[Problem to solve]:
Below is a set of records; restate each one word for word.

[Dataset entries]:
########################################

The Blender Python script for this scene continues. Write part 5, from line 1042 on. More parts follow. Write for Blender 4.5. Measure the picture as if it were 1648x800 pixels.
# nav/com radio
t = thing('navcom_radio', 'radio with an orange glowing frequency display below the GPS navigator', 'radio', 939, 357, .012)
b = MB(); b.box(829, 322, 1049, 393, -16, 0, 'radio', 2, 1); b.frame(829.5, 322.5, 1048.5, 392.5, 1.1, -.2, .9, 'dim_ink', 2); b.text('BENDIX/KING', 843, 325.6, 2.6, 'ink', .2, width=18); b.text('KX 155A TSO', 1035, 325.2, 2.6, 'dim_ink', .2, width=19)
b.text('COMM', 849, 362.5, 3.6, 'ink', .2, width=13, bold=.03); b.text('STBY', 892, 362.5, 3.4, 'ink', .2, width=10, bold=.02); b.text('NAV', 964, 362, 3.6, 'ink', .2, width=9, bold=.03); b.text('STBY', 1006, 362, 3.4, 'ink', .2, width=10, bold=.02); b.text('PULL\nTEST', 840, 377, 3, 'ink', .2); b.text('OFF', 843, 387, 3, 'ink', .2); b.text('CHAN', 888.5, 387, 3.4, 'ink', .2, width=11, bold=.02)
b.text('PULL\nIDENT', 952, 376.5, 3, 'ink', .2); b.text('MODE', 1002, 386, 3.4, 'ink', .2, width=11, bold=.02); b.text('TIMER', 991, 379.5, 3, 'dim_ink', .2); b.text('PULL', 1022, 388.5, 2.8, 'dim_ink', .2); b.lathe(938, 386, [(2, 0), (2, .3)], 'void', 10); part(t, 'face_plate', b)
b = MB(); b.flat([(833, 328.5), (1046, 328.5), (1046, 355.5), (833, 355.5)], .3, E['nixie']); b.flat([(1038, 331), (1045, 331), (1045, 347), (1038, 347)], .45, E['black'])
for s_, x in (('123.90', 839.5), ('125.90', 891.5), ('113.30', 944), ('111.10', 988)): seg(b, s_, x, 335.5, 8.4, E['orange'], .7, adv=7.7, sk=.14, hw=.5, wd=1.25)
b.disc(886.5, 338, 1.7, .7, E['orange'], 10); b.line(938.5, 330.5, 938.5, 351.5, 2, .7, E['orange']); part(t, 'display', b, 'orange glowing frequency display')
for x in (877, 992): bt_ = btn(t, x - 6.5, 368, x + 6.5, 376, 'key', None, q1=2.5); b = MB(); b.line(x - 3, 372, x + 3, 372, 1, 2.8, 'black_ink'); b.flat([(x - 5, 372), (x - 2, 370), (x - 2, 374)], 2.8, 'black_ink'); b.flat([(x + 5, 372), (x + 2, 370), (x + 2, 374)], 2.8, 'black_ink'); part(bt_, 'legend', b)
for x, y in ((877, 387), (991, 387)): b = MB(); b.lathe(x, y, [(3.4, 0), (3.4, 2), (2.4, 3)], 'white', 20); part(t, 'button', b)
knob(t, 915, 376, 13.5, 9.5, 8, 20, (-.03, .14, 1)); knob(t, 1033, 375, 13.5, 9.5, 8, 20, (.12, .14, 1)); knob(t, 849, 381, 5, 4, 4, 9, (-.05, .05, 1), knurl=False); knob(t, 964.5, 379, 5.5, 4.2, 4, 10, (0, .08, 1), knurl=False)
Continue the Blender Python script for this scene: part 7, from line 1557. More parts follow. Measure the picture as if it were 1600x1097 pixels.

########################################

[Answer to the task]:
The Blender Python script for this scene continues. Write part 5, from line 1042 on. More parts follow. Write for Blender 4.5. Measure the picture as if it were 1648x800 pixels.
# nav/com radio
t = thing('navcom_radio', 'radio with an orange glowing frequency display below the GPS navigator', 'radio', 939, 357, .012)
b = MB(); b.box(829, 322, 1049, 393, -16, 0, 'radio', 2, 1); b.frame(829.5, 322.5, 1048.5, 392.5, 1.1, -.2, .9, 'dim_ink', 2); b.text('BENDIX/KING', 843, 325.6, 2.6, 'ink', .2, width=18); b.text('KX 155A TSO', 1035, 325.2, 2.6, 'dim_ink', .2, width=19)
b.text('COMM', 849, 362.5, 3.6, 'ink', .2, width=13, bold=.03); b.text('STBY', 892, 362.5, 3.4, 'ink', .2, width=10, bold=.02); b.text('NAV', 964, 362, 3.6, 'ink', .2, width=9, bold=.03); b.text('STBY', 1006, 362, 3.4, 'ink', .2, width=10, bold=.02); b.text('PULL\nTEST', 840, 377, 3, 'ink', .2); b.text('OFF', 843, 387, 3, 'ink', .2); b.text('CHAN', 888.5, 387, 3.4, 'ink', .2, width=11, bold=.02)
b.text('PULL\nIDENT', 952, 376.5, 3, 'ink', .2); b.text('MODE', 1002, 386, 3.4, 'ink', .2, width=11, bold=.02); b.text('TIMER', 991, 379.5, 3, 'dim_ink', .2); b.text('PULL', 1022, 388.5, 2.8, 'dim_ink', .2); b.lathe(938, 386, [(2, 0), (2, .3)], 'void', 10); part(t, 'face_plate', b)
b = MB(); b.flat([(833, 328.5), (1046, 328.5), (1046, 355.5), (833, 355.5)], .3, E['nixie']); b.flat([(1038, 331), (1045, 331), (1045, 347), (1038, 347)], .45, E['black'])
for s_, x in (('123.90', 839.5), ('125.90', 891.5), ('113.30', 944), ('111.10', 988)): seg(b, s_, x, 335.5, 8.4, E['orange'], .7, adv=7.7, sk=.14, hw=.5, wd=1.25)
b.disc(886.5, 338, 1.7, .7, E['orange'], 10); b.line(938.5, 330.5, 938.5, 351.5, 2, .7, E['orange']); part(t, 'display', b, 'orange glowing frequency display')
for x in (877, 992): bt_ = btn(t, x - 6.5, 368, x + 6.5, 376, 'key', None, q1=2.5); b = MB(); b.line(x - 3, 372, x + 3, 372, 1, 2.8, 'black_ink'); b.flat([(x - 5, 372), (x - 2, 370), (x - 2, 374)], 2.8, 'black_ink'); b.flat([(x + 5, 372), (x + 2, 370), (x + 2, 374)], 2.8, 'black_ink'); part(bt_, 'legend', b)
for x, y in ((877, 387), (991, 387)): b = MB(); b.lathe(x, y, [(3.4, 0), (3.4, 2), (2.4, 3)], 'white', 20); part(t, 'button', b)
knob(t, 915, 376, 13.5, 9.5, 8, 20, (-.03, .14, 1)); knob(t, 1033, 375, 13.5, 9.5, 8, 20, (.12, .14, 1)); knob(t, 849, 381, 5, 4, 4, 9, (-.05, .05, 1), knurl=False); knob(t, 964.5, 379, 5.5, 4.2, 4, 10, (0, .08, 1), knurl=False)
Continue the Blender Python script for this scene: part 7, from line 1557. More parts follow. Measure the picture as if it were 1600x1097 pixels.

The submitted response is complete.